◆ Task goal ◆
Set down each line of the data below exactly as it stands, dropping the pictures.

◆ Provided data ◆
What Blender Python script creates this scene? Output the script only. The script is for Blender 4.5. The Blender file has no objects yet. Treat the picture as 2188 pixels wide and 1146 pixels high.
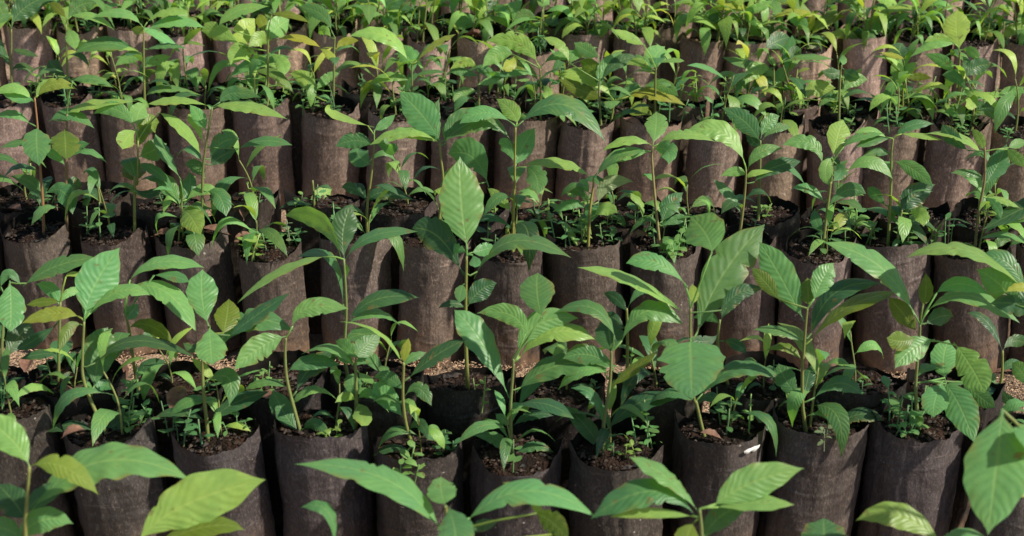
import bpy, bmesh, math, random
from mathutils import Vector, Matrix, noise
from bisect import bisect
R = math.radians
rng = random.Random(7)
sc = bpy.context.scene
C = sc.collection

# ------------------------------------------------------------------ camera model (used to read places off the photograph)
U = 0.11                       # one bag pitch in metres
TH = R(25.0); F = 3110.0; HG = 9.55 * U; HB = 1.70 * U
cT, sT = math.cos(TH), math.sin(TH)
RT = Vector((1, 0, 0)); FW = Vector((0, cT, -sT)); UP = Vector((0, sT, cT))
CAM = Vector((0, 0, HG))
def ray(px, py): return RT * ((px - 1094) / F) + FW - UP * ((py - 573) / F)     # depth-1 ray
def on_z(px, py, z):
    r = ray(px, py); return CAM + r * ((z - CAM.z) / r.z)
def on_y(px, py, y):
    r = ray(px, py); return CAM + r * (y / r.y)
def proj(p):
    d = p - CAM; z = d.dot(FW)
    return 1094 + F * d.dot(RT) / z, 573 - F * d.dot(UP) / z, z

# ------------------------------------------------------------------ materials
def new_mat(name):
    m = bpy.data.materials.new(name); m.use_nodes = True
    nt = m.node_tree; nt.nodes.clear()
    return m, nt
class NT:
    def __init__(s, nt): s.nt = nt
    def n(s, t, **kw):
        o = s.nt.nodes.new(t)
        for k, v in kw.items():
            if k.startswith('i_'):
                key = k[2:].replace('_', ' ')
                o.inputs[key].default_value = v
            else: setattr(o, k, v)
        return o
    def l(s, a, b): s.nt.links.new(a, b)
    def math(s, op, a, b=None, clamp=False):
        o = s.n('ShaderNodeMath', operation=op, use_clamp=clamp)
        for i, x in enumerate((a, b)):
            if x is None: continue
            if isinstance(x, (int, float)): o.inputs[i].default_value = x
            else: s.l(x, o.inputs[i])
        return o.outputs[0]
    def mix(s, f, a, b, mode='MIX'):
        o = s.n('ShaderNodeMix', data_type='RGBA', blend_type=mode)
        for i, x in ((0, f), (6, a), (7, b)):
            if isinstance(x, (int, float)): o.inputs[i].default_value = x
            elif isinstance(x, tuple): o.inputs[i].default_value = (*x, 1)
            else: s.l(x, o.inputs[i])
        return o.outputs[2]
    def ramp(s, f, stops):
        o = s.n('ShaderNodeValToRGB'); s.l(f, o.inputs[0])
        e = o.color_ramp.elements
        while len(e) < len(stops): e.new(0.5)
        for i, (p, c) in enumerate(stops):
            e[i].position = p; e[i].color = (c, c, c, 1) if isinstance(c, (int, float)) else (*c, 1)
        return o.outputs[0]
    def noise(s, vec, scale, detail=4, rough=.6, dist=0):
        o = s.n('ShaderNodeTexNoise'); s.l(vec, o.inputs['Vector'])
        o.inputs['Scale'].default_value = scale; o.inputs['Detail'].default_value = detail
        o.inputs['Roughness'].default_value = rough; o.inputs['Distortion'].default_value = dist
        return o.outputs[0]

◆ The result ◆
What Blender Python script creates this scene? Output the script only. The script is for Blender 4.5. The Blender file has no objects yet. Treat the picture as 2188 pixels wide and 1146 pixels high.
import bpy, bmesh, math, random
from mathutils import Vector, Matrix, noise
from bisect import bisect
R = math.radians
rng = random.Random(7)
sc = bpy.context.scene
C = sc.collection

# ------------------------------------------------------------------ camera model (used to read places off the photograph)
U = 0.11                       # one bag pitch in metres
TH = R(25.0); F = 3110.0; HG = 9.55 * U; HB = 1.70 * U
cT, sT = math.cos(TH), math.sin(TH)
RT = Vector((1, 0, 0)); FW = Vector((0, cT, -sT)); UP = Vector((0, sT, cT))
CAM = Vector((0, 0, HG))
def ray(px, py): return RT * ((px - 1094) / F) + FW - UP * ((py - 573) / F)     # depth-1 ray
def on_z(px, py, z):
    r = ray(px, py); return CAM + r * ((z - CAM.z) / r.z)
def on_y(px, py, y):
    r = ray(px, py); return CAM + r * (y / r.y)
def proj(p):
    d = p - CAM; z = d.dot(FW)
    return 1094 + F * d.dot(RT) / z, 573 - F * d.dot(UP) / z, z

# ------------------------------------------------------------------ materials
def new_mat(name):
    m = bpy.data.materials.new(name); m.use_nodes = True
    nt = m.node_tree; nt.nodes.clear()
    return m, nt
class NT:
    def __init__(s, nt): s.nt = nt
    def n(s, t, **kw):
        o = s.nt.nodes.new(t)
        for k, v in kw.items():
            if k.startswith('i_'):
                key = k[2:].replace('_', ' ')
                o.inputs[key].default_value = v
            else: setattr(o, k, v)
        return o
    def l(s, a, b): s.nt.links.new(a, b)
    def math(s, op, a, b=None, clamp=False):
        o = s.n('ShaderNodeMath', operation=op, use_clamp=clamp)
        for i, x in enumerate((a, b)):
            if x is None: continue
            if isinstance(x, (int, float)): o.inputs[i].default_value = x
            else: s.l(x, o.inputs[i])
        return o.outputs[0]
    def mix(s, f, a, b, mode='MIX'):
        o = s.n('ShaderNodeMix', data_type='RGBA', blend_type=mode)
        for i, x in ((0, f), (6, a), (7, b)):
            if isinstance(x, (int, float)): o.inputs[i].default_value = x
            elif isinstance(x, tuple): o.inputs[i].default_value = (*x, 1)
            else: s.l(x, o.inputs[i])
        return o.outputs[2]
    def ramp(s, f, stops):
        o = s.n('ShaderNodeValToRGB'); s.l(f, o.inputs[0])
        e = o.color_ramp.elements
        while len(e) < len(stops): e.new(0.5)
        for i, (p, c) in enumerate(stops):
            e[i].position = p; e[i].color = (c, c, c, 1) if isinstance(c, (int, float)) else (*c, 1)
        return o.outputs[0]
    def noise(s, vec, scale, detail=4, rough=.6, dist=0):
        o = s.n('ShaderNodeTexNoise'); s.l(vec, o.inputs['Vector'])
        o.inputs['Scale'].default_value = scale; o.inputs['Detail'].default_value = detail
        o.inputs['Roughness'].default_value = rough; o.inputs['Distortion'].default_value = dist
        return o.outputs[0]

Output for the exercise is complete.